Downfall

One thing is now clear: Sheen’s 15 minutes are over. Kaput. I don’t mean his 15 minutes of fame, of course, or even of infamy. I mean his 15 minutes of being a Rebel. For that, let’s make no mistake, is what this whole hellapalooza has been about: the prospect that Charlie Sheen, by saying whatever damn thing floats through his tiger blood and into his bizarrely semi-lucid crackpot brain and down to his hair-trigger mouth, could sort of, perhaps, just maybe be the Last Honest Man in a paralyzingly bogus media culture.

In the early stages of his madman meltdown phase, when he played the talk shows like a seasoned provocateur, or even on his public-access-style Webcasts, he created the sex-and-dope version of a Howard Beale mad-as-hell moment. He held out the prospect of danger, of saying the things that we aren’t allowed to say. And that, let’s be honest, became — at least to some of us — an addictive prospect, a slumming form of performance-art entertainment for an overly controlled, rule-bound, PR-driven, terminally politically correct, spin-cycle America. Which leads one to ask: What does a Howard Beale who has already had his mad-as-hell eruption do for an encore?
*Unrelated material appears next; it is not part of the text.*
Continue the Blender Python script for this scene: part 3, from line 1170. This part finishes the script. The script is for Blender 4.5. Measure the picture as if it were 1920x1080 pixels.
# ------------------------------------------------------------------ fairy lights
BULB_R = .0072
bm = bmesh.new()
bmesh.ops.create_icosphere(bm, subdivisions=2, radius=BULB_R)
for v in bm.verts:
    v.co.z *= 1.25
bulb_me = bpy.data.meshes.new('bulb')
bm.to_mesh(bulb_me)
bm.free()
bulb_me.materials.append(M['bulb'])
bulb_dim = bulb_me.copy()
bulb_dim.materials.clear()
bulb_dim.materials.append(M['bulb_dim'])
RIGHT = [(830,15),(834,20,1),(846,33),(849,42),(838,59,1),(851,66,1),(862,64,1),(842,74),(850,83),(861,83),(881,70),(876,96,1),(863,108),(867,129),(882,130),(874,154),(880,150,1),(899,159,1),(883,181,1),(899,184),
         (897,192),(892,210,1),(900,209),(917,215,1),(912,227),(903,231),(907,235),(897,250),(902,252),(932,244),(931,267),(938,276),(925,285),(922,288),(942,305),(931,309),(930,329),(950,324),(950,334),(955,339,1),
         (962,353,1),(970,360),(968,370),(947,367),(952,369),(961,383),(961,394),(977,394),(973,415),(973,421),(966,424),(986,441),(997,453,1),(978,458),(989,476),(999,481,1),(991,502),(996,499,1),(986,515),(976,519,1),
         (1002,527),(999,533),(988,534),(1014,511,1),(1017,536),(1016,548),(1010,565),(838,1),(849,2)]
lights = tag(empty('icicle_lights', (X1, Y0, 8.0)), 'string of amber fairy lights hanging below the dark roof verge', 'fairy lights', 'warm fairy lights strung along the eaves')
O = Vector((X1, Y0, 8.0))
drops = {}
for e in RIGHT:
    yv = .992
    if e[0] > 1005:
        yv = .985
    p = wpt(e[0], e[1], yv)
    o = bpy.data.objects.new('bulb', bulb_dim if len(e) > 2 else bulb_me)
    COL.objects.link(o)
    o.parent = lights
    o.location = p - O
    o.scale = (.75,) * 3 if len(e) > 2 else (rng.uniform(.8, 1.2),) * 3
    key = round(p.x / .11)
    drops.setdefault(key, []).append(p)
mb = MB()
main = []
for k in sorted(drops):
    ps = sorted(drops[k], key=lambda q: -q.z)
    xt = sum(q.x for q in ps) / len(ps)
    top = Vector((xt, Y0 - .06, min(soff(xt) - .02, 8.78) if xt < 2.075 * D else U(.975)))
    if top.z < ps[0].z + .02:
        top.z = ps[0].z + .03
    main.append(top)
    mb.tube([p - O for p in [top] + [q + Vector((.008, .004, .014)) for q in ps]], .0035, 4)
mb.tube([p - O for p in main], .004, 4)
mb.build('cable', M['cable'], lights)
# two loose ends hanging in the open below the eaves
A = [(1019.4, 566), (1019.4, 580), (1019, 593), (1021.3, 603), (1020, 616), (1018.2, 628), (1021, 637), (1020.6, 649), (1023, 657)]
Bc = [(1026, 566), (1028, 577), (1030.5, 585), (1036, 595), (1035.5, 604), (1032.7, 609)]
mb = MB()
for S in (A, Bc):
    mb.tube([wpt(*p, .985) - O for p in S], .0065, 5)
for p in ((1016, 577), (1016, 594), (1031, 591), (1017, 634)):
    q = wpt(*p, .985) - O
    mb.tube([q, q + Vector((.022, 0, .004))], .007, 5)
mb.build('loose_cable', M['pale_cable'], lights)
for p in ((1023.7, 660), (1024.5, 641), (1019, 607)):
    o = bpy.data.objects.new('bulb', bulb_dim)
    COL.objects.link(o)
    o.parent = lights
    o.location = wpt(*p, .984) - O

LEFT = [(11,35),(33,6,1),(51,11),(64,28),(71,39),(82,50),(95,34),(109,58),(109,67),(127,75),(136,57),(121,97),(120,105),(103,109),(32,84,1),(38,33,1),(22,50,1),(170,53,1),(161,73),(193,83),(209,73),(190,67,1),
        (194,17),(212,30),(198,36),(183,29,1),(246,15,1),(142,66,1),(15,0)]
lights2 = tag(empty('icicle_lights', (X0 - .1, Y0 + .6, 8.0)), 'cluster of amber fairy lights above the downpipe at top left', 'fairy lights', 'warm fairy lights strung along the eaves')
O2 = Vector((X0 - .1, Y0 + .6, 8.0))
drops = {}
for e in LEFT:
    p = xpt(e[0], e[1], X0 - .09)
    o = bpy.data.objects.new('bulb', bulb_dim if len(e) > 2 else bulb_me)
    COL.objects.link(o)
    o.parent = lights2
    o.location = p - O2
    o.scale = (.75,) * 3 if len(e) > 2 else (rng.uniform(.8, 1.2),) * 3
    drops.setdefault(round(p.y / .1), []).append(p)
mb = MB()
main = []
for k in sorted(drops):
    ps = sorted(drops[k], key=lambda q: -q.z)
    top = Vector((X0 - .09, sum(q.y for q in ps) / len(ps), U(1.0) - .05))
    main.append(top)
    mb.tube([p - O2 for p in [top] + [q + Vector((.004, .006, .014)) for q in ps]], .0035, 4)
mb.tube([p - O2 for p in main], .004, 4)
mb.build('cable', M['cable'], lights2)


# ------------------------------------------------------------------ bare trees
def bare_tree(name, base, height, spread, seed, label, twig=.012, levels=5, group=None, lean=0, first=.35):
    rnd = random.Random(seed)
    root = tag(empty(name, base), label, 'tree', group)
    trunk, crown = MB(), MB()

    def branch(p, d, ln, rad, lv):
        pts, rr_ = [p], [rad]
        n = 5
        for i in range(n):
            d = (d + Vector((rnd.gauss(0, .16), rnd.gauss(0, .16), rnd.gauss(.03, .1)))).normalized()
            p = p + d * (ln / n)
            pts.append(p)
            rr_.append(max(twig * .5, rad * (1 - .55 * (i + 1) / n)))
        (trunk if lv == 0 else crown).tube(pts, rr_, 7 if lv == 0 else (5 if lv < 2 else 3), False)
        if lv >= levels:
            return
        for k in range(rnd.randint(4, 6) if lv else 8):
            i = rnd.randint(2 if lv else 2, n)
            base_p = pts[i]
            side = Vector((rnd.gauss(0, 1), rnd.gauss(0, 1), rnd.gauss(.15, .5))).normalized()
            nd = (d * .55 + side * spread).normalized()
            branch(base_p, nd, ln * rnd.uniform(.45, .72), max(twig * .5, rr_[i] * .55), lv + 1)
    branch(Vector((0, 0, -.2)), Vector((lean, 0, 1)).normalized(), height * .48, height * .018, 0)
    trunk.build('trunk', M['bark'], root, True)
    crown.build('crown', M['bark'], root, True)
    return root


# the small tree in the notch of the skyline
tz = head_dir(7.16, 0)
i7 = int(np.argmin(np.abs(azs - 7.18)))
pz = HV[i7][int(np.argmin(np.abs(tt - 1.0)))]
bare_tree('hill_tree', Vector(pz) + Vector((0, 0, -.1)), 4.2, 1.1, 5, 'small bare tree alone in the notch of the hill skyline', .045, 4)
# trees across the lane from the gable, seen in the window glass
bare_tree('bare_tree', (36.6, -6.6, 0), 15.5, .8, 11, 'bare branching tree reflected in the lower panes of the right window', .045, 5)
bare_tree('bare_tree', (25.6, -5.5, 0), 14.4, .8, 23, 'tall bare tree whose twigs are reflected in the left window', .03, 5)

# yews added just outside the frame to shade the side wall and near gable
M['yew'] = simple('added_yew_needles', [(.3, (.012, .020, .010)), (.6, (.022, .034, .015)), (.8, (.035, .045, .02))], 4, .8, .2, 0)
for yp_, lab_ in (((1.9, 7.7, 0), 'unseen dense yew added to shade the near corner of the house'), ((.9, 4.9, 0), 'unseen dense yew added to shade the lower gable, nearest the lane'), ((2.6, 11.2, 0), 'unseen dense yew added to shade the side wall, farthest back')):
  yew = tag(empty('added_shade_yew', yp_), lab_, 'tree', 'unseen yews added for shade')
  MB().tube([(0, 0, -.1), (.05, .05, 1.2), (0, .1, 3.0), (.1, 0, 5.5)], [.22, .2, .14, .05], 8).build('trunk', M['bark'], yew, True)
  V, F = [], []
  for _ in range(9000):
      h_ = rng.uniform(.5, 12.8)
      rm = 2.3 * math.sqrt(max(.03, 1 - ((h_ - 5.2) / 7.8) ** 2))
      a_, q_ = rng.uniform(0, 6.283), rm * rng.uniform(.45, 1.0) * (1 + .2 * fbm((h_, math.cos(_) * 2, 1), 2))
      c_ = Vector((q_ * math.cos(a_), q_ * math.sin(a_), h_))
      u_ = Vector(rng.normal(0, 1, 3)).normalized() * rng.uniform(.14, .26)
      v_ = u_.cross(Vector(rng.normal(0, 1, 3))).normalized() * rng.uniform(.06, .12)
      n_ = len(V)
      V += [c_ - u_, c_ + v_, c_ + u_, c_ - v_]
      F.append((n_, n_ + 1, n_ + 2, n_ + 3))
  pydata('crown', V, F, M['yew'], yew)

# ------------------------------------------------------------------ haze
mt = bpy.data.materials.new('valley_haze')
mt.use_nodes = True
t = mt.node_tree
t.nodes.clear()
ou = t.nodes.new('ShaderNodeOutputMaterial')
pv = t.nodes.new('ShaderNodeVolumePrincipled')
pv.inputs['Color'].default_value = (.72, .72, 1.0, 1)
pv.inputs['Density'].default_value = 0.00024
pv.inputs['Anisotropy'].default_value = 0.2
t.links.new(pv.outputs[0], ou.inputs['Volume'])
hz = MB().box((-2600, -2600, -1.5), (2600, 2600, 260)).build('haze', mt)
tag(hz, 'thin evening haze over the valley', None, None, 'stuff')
via Charlie Sheen at Radio City Music Hall: He’s not winning anymore. He’s losing, big time | Inside TV | EW.com.

I just want everyone to know that I was really rooting for him to pull this off.  I wanted at least one honestly arrogant, holier than thou, I can say and do what I want, slightly intelligent, celebrity out there.  I would not have begrudged him his women, his drugs, his bad behavior, his sheer craziness, if only he could continue to be honest with a small semblance of sanity.  Now he is ruining it, like a dying star he has exploded in a flash of light.  He is bound for ridicule and pity, now, bummer.

A civilized society is one which tolerates eccentricity to the point of doubtful sanity.